WORK TO COMPLETE → Nothing may be dropped or altered: reproduce all the data.

* * *

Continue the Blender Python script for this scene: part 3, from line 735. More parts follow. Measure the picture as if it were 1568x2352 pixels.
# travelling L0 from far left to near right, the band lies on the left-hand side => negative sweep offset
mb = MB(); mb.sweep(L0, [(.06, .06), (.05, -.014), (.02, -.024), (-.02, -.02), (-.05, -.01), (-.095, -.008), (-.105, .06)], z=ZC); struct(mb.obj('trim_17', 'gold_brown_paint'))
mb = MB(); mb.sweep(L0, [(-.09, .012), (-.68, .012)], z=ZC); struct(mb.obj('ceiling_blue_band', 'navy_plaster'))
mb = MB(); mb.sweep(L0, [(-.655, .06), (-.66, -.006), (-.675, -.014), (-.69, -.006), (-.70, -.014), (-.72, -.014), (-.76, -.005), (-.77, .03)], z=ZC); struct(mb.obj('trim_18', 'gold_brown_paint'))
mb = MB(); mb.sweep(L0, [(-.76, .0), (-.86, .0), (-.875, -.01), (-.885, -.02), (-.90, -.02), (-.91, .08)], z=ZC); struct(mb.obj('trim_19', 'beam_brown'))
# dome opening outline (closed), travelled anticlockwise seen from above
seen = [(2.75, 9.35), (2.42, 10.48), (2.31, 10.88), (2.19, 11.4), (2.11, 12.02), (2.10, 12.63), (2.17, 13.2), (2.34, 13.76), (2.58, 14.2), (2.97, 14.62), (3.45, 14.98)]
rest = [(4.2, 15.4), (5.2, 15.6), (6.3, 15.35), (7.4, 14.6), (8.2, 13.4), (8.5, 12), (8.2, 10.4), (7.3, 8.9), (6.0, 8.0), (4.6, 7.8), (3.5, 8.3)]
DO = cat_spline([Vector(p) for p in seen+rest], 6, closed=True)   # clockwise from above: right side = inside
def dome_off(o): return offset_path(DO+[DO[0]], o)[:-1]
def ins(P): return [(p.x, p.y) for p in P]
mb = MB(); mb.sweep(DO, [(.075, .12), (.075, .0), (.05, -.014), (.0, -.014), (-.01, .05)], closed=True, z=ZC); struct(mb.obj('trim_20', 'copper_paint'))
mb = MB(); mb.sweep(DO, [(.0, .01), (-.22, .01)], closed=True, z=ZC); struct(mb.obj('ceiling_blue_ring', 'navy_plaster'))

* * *

RESPONSE →
Continue the Blender Python script for this scene: part 3, from line 735. More parts follow. Measure the picture as if it were 1568x2352 pixels.
# travelling L0 from far left to near right, the band lies on the left-hand side => negative sweep offset
mb = MB(); mb.sweep(L0, [(.06, .06), (.05, -.014), (.02, -.024), (-.02, -.02), (-.05, -.01), (-.095, -.008), (-.105, .06)], z=ZC); struct(mb.obj('trim_17', 'gold_brown_paint'))
mb = MB(); mb.sweep(L0, [(-.09, .012), (-.68, .012)], z=ZC); struct(mb.obj('ceiling_blue_band', 'navy_plaster'))
mb = MB(); mb.sweep(L0, [(-.655, .06), (-.66, -.006), (-.675, -.014), (-.69, -.006), (-.70, -.014), (-.72, -.014), (-.76, -.005), (-.77, .03)], z=ZC); struct(mb.obj('trim_18', 'gold_brown_paint'))
mb = MB(); mb.sweep(L0, [(-.76, .0), (-.86, .0), (-.875, -.01), (-.885, -.02), (-.90, -.02), (-.91, .08)], z=ZC); struct(mb.obj('trim_19', 'beam_brown'))
# dome opening outline (closed), travelled anticlockwise seen from above
seen = [(2.75, 9.35), (2.42, 10.48), (2.31, 10.88), (2.19, 11.4), (2.11, 12.02), (2.10, 12.63), (2.17, 13.2), (2.34, 13.76), (2.58, 14.2), (2.97, 14.62), (3.45, 14.98)]
rest = [(4.2, 15.4), (5.2, 15.6), (6.3, 15.35), (7.4, 14.6), (8.2, 13.4), (8.5, 12), (8.2, 10.4), (7.3, 8.9), (6.0, 8.0), (4.6, 7.8), (3.5, 8.3)]
DO = cat_spline([Vector(p) for p in seen+rest], 6, closed=True)   # clockwise from above: right side = inside
def dome_off(o): return offset_path(DO+[DO[0]], o)[:-1]
def ins(P): return [(p.x, p.y) for p in P]
mb = MB(); mb.sweep(DO, [(.075, .12), (.075, .0), (.05, -.014), (.0, -.014), (-.01, .05)], closed=True, z=ZC); struct(mb.obj('trim_20', 'copper_paint'))
mb = MB(); mb.sweep(DO, [(.0, .01), (-.22, .01)], closed=True, z=ZC); struct(mb.obj('ceiling_blue_ring', 'navy_plaster'))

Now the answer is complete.